Friday, 12 November 2010

Here comes the bride

Magazines always love unusual stories with anything to do about brides, weddings, hen nights... So when Katie got in touch some time ago and told me how she'd had a massive row with her bridesmaids on her hen night and sacked ALL of them just weeks before the wedding, I knew we could get her a deal. Now magazine loved her story about the blazing argument and how she'd had to find new bridesmaids at the last minute.
Likewise, when Joan, who appeared in the Channel Four documentary My Big Fat Gypsy Wedding, got in touch with my colleague Nic to share her story about how her life had turned out after the big, lavish wedding, we knew the newspapers and magazines would be interested. We were right.
Women just seem to love reading about weddings. Maybe it's the romantic streak in us... or maybe we just love looking at pictures of beautiful dresses and big, fancy cakes.

Monday, 25 October 2010

Long-distance and other love stories

Today I’ve been mainlining tea to try and stave off the utter exhaustion that comes from getting up before dawn to drive three hours to work.
I do this commute every few weeks so I can spend Sunday night with my boyfriend, who lives about 140 miles away from me.
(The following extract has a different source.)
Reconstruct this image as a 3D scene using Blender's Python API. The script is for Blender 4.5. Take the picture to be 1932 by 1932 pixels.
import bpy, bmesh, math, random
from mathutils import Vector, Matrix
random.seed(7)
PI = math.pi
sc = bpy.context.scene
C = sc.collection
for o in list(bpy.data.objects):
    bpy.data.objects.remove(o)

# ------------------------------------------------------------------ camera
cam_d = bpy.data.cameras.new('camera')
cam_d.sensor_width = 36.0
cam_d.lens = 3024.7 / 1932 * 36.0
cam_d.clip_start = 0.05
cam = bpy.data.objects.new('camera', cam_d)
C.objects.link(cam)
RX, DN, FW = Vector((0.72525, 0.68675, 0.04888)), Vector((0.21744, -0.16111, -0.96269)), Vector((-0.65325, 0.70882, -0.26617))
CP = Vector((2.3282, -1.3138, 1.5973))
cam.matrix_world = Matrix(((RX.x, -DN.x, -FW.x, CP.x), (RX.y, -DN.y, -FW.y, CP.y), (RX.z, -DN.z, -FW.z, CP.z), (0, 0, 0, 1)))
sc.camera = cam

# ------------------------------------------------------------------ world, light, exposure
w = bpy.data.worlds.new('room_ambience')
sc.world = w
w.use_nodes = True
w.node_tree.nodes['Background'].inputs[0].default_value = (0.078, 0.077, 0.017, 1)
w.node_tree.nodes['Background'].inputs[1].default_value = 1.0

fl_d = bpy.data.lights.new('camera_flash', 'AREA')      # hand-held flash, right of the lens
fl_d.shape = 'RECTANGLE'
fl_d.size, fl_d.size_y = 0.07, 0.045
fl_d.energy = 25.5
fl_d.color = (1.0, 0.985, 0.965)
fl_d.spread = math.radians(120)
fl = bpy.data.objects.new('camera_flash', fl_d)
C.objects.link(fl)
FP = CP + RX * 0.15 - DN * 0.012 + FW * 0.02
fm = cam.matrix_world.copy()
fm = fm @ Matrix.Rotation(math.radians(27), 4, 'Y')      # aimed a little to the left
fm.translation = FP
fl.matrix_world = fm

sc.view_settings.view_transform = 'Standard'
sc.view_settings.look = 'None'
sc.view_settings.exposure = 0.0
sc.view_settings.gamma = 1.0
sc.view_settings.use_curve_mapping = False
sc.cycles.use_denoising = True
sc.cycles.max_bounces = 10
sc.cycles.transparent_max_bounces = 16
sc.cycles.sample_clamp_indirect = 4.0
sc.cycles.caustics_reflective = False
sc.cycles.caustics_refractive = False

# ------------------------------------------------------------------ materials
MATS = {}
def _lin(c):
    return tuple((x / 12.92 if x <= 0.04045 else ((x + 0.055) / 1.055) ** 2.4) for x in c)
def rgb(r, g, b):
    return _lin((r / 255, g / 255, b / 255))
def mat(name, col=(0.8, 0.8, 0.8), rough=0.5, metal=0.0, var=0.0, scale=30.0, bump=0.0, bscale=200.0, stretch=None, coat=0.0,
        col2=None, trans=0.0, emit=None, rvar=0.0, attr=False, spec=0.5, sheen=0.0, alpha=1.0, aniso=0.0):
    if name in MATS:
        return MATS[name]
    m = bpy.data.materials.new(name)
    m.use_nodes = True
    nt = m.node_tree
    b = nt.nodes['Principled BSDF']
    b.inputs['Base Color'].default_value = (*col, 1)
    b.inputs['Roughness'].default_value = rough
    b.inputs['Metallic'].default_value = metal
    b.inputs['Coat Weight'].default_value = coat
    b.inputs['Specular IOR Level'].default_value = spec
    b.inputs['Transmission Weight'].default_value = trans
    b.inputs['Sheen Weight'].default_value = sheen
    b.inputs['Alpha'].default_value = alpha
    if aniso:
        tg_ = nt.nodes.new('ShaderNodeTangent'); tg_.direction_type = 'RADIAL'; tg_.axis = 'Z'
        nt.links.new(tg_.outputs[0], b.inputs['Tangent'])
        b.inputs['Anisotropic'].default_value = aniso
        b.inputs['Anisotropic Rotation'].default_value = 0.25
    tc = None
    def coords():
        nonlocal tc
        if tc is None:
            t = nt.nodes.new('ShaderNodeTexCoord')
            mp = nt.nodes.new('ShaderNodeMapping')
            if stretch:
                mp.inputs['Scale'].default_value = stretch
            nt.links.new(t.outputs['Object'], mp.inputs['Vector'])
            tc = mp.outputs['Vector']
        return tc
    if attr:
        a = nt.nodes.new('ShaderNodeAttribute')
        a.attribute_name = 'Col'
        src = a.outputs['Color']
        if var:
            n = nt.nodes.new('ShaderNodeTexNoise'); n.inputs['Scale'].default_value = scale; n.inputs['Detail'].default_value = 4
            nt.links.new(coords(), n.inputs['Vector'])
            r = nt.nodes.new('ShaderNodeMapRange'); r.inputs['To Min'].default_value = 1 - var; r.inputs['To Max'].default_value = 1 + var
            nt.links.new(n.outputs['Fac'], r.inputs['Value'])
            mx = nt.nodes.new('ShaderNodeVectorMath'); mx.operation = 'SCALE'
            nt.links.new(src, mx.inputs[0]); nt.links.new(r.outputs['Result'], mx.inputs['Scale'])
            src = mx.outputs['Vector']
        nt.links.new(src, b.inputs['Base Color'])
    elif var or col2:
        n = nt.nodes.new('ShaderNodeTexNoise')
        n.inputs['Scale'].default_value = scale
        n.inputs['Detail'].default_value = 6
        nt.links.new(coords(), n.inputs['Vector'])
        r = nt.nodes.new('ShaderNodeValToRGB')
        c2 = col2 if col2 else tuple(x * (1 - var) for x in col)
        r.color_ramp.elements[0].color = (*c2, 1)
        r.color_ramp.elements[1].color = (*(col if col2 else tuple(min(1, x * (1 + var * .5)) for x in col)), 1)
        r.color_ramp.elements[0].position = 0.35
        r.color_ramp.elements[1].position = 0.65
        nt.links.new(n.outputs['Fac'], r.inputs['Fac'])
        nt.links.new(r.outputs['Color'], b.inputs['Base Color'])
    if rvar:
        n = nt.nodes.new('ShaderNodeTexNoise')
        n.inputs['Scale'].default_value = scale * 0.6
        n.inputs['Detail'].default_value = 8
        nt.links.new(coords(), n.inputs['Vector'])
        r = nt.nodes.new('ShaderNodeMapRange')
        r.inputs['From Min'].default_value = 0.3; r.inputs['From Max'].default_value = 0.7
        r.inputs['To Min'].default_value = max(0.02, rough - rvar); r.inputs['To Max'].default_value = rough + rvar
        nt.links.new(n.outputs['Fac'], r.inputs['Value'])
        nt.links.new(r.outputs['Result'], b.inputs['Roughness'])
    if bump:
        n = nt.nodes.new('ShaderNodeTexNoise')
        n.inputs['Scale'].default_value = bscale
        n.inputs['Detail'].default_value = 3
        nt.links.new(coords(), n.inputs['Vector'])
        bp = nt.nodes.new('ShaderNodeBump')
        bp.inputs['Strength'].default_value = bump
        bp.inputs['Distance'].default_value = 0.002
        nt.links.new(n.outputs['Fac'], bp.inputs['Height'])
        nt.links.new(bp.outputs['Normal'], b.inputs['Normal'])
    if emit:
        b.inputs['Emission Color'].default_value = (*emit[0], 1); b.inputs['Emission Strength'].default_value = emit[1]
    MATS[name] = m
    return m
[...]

We only get to see each other at weekends so, knackering as it is, it’s worth the early start to spend that precious extra night with him.
Long-distance relationships aren’t easy. We have to plan when we’re going to see each other weeks in advance and it’s hard missing him, and not being able to get a hug after a hard day at work. Phone calls just can’t replace actually being with someone. But we just get on and do it because, for now at least, it’s the only option.
And, difficult as I find it, I know that many other couples have it much harder. In the course of sourcing features for magazines I’ve spoken to women who have managed to make relationships work when their partners live on the other side of the world, or when they’ve faced fierce opposition from family and friends.
There are the women who’ve been heartbroken when they discovered their man was cheating but decided to give them one more chance and I’ve even spoken to a couple of women who met their men in prison and stuck by them until they got out.
It constantly amazes, and inspires me, how hard people are prepared to work in the name of love. And the good news is that magazines never tire of these stories. So if you’ve battled against the odds to keep your relationship alive, get in touch.

Friday, 8 October 2010

Domestic Violence

We get a lot of women getting in touch to talk about very serious topics, one of the most common of which is domestic abuse.
It's shocked me since starting this job just how many women seem to have suffered at the hands of their partners at some point in their lives. And what's most upsetting is how many of these have never pressed charges, so those men have effectively got away with it.
It's also frustrating because, for legal reasons, it makes it difficult for these women to speak out publicly in a magazine or newspaper article about what happened to them.
Of course I can completely understand the many reasons why women may not feel able to go to the police to report abusive boyfriends - these situations are never simple. But it's always great when someone gets in touch who has taken their ex partner to court, as then we can tell the whole story, and hopefully inspire other women in similar situations to do the same.